Aikawa is expected to resign after a special fact-finding panel comprised of lawyers, which the company set up on April 26, issues a report on the scandal and MMC has paved the way for settling the matter.
MMC reported the outcome of its in-house probe to its government regulator, the Land, Infrastructure, Transport and Tourism Ministry, on April 26. However, the ministry deemed that MMC's report on the scandal is inadequate, and ordered the automaker to re-submit a report by May 11.
At a news conference later in the day, Aikawa did not clarify whether he would stay on as president.
While admitting that the data manipulation scandal is a serious matter that could put the company's survival at stake, Aikawa said, "My biggest mission is to work out measures to prevent a recurrence."
However, the president has deemed his resignation inevitable as other Mitsubishi group companies, which have stakes in MMC, have pointed out that the automaker's top official bears a heavy responsibility for the scandal that followed the firm's cover-up of technical problems in the 2000s in order to avoid recalling concerned vehicles, company sources said.
MMC officials told the news conference that over the course of development, the company revised upward multiple times its fuel efficiency target for its own eK Wagon and the Dayz, which is produced for Nissan Motor Co., from an initial 26.4 kilometers per liter in 2011 to 29.2 kilometers in 2013. The officials added that the company manipulated running resistance, basic data for fuel efficiency that the company submitted to the ministry, in order to make it look like the firm had achieved its fuel-efficiency targets for those models.
The company also forged running resistance for some other models even without conducting driving tests to make it look as if those models meet the company's targets.
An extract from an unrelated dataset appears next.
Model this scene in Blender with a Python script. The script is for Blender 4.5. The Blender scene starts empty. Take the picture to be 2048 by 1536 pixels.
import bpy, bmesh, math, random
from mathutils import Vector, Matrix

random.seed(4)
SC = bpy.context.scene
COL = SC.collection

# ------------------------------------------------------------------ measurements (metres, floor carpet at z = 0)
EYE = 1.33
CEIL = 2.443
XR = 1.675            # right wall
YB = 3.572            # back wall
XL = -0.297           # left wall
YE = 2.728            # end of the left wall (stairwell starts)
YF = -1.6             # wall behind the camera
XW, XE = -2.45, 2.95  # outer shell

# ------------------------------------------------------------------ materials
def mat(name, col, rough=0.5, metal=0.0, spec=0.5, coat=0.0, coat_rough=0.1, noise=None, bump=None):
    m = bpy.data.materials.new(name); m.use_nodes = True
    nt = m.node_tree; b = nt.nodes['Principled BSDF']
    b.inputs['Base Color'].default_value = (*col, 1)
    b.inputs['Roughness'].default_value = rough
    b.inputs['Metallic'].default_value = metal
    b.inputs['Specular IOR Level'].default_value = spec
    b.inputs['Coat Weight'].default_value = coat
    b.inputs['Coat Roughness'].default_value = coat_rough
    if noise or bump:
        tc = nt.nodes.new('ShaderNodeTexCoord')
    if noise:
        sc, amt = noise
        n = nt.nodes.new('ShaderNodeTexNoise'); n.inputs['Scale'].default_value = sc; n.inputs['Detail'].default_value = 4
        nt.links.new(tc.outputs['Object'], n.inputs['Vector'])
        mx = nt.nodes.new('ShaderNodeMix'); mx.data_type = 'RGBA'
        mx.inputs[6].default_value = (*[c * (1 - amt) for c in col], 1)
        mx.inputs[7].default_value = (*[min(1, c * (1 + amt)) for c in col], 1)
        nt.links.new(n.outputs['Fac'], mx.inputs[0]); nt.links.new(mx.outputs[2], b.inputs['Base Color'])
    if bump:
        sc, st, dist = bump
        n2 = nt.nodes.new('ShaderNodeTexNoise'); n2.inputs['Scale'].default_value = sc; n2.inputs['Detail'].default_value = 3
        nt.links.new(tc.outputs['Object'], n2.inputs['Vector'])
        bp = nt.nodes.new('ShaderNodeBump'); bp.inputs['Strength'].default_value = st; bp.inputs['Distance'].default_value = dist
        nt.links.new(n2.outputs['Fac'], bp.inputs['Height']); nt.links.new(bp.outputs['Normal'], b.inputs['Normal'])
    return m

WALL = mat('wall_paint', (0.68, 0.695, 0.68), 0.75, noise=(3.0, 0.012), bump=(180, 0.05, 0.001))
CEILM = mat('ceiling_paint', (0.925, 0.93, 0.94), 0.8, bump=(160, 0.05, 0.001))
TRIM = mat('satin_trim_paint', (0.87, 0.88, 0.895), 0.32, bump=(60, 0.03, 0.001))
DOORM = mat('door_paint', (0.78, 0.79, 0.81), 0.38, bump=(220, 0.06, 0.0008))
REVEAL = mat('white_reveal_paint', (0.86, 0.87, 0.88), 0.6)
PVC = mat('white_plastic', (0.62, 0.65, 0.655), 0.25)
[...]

Furthermore, the officials said that MMC had measured fuel efficiency data for most of its models sold domestically since 1991, using an unauthorized method.
The fact-finding panel, headed by lawyer Keiichi Watanabe who had previously served as superintendent prosecutor at the Tokyo High Public Prosecutors Office, will question those involved in the case in its investigation into the data manipulation scandal.
Aikawa had worked as an engineer and been responsible for the development of the first-generation eK Wagon that went on sale in 2001 before being appointed to the MMC board.